The then Minister for the Environment and I agreed the best approach to allow for some of the growth through a development process where private environmentally sensitive land could be transparently dedicated into public ownership. A total of 22,000 additional hectares were earmarked for transfer into either national parks or conservation lands; almost half could come from developers or land owners.
Land swap agreements ahead of development approvals are not unique to NSW, and both the Greiner and Unsworth governments entered into them.
One area where such offsets were considered feasible involved the Coal & Allied and Rosecorp lands around Catherine Hill Bay, the cause of this week's court decision.
The full cabinet adopted the Lower Hunter Regional Strategy which earmarked the areas of potential urban growth for the future. Nonbinding memoranda of understanding were agreed with several land holders and developers, including Rosecorp at Catherine Hill Bay. Up to 300 hectares of environmentally sensitive land could be transferred into public ownership.
The memoranda were public, not secret, and non-binding. They told the public of the likely consequences of any development approvals that might be given.
The final strategy was well-received by the community. The new environmental lands would be a great win for future generations. Good policy? Yes! Land bribes? Certainly not.
Contrary to some assertions, I did not receive legal advice not to proceed at any stage. Nor did I override my department's advice. Overwhelmingly, officials from both the planning and environment departments supported the agreements.
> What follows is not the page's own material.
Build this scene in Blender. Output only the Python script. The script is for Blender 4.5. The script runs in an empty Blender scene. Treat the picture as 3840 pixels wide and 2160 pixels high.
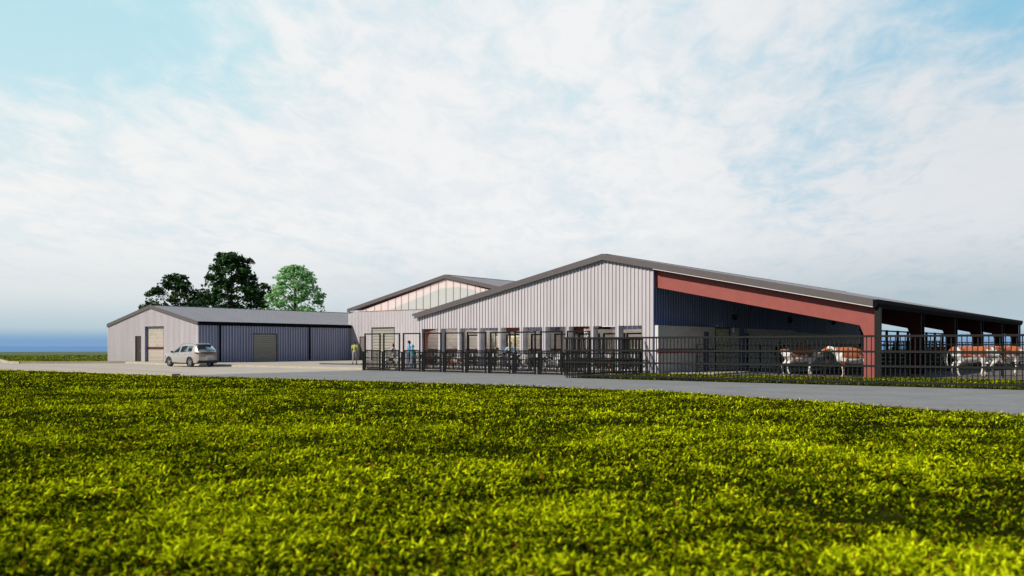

The case is even more perverse because the rezonings at Catherine Hill Bay and Gwandalan were not challenged, but the development approvals were, and were found to be invalid.
This is despite the DAs being considered by a public inquiry chaired by former Director General Gabrielle Kibble. It found them unsatisfactory, and laid out principles for their modification. Subject to further changes, including reduced housing at Gwandalan, the panel recommended approval. This was no red carpet ride for the developer.
After 18 months of assessment, the Department recommended I approve it, which I did. Those approvals involved higher developer levies than the local council could have levied and provided for significant community benefits.
Where is the "bias" in all this? There is none, but the case will have deleterious implications for many government planning decisions.
As the planning minster, I adopted the Sydney Metropolitan Strategy, favouring development in growth centres. Can the Minister deal with growth centre applications without – as befell the Catherine Hill Bay decision this week – an "apprehension of bias"? Is the whole strategy illegal?
If the government announces a new rail line, can the Planning Minister approve that line? Are the regional strategies all invalid because they pre-empt the development process?
None of this is going to help investment in NSW. We need to bring sanity back, and soon. And again, it shows why we need a new Planning Act.
When I was Lord Mayor of Sydney, we replaced the city's footpaths. Many screamed objections. When they were in, no complaints could be heard. Good policy will always transcend the noise, as long as governments hold their nerves.